Jodendom van A tot Z

Prof.dr. Pieter W. van der Horst (2006)

Gepubliceerd op 14-02-2024

God

betekenis & definitie

In het jodendom werd (en wordt) God gezien als de bovennatuurlijke maar persoonlijke macht die de kosmos geschapen heeft en een speciaal verbond met het volk Israël heeft gesloten en haar zijn Tora heeft gegeven. Hij is één en de enige.

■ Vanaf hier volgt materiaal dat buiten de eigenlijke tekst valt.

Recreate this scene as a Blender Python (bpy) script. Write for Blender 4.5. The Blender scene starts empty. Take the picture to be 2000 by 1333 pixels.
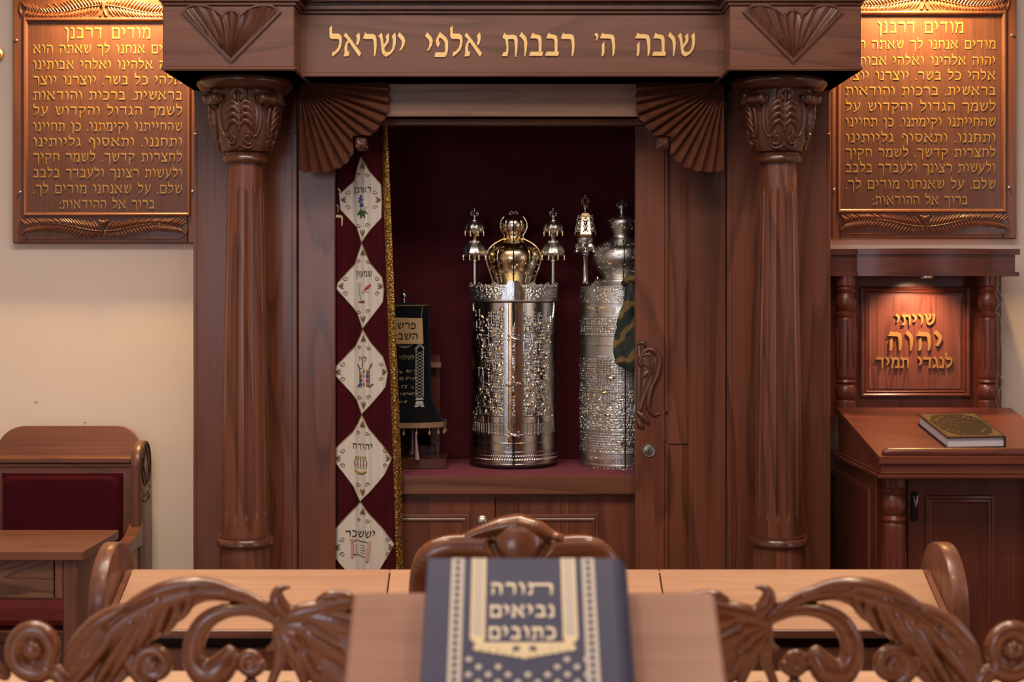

God leidt als een souvereine vorst, vanuit de hemel waarin hij troont, de geschiedenis van de mensheid volgens een bepaald heilsplan naar een voleinding toe. Trouw aan de door hem gegeven geboden is een vereiste om zijn gunst te blijven ontvangen. Hij is zowel barmhartig als rechtvaardig en daarom moet schijnbaar onverdiend lijden toch als een welverdiende straf of kastijding door God gezien worden. Het past de mens hem te prijzen.De mensvormige wijze van spreken over God in de bijbel (Antropomorfisme) werd in het nabijbelse jodendom vaak als storend ervaren, met name in filosofisch georiënteerde kringen, en verklaard door middel van allegorese. In rabbijnse kringen werd deze vorm van spreken over God juist veelal voortgezet. Sommigen trachtten de afstand tussen God en wereld, God en mens, te overbruggen met intermediaire wezens zoals engelen, die bemiddelden tussen beiden. Zie ook Sjechina, Heilige Geest, Woord.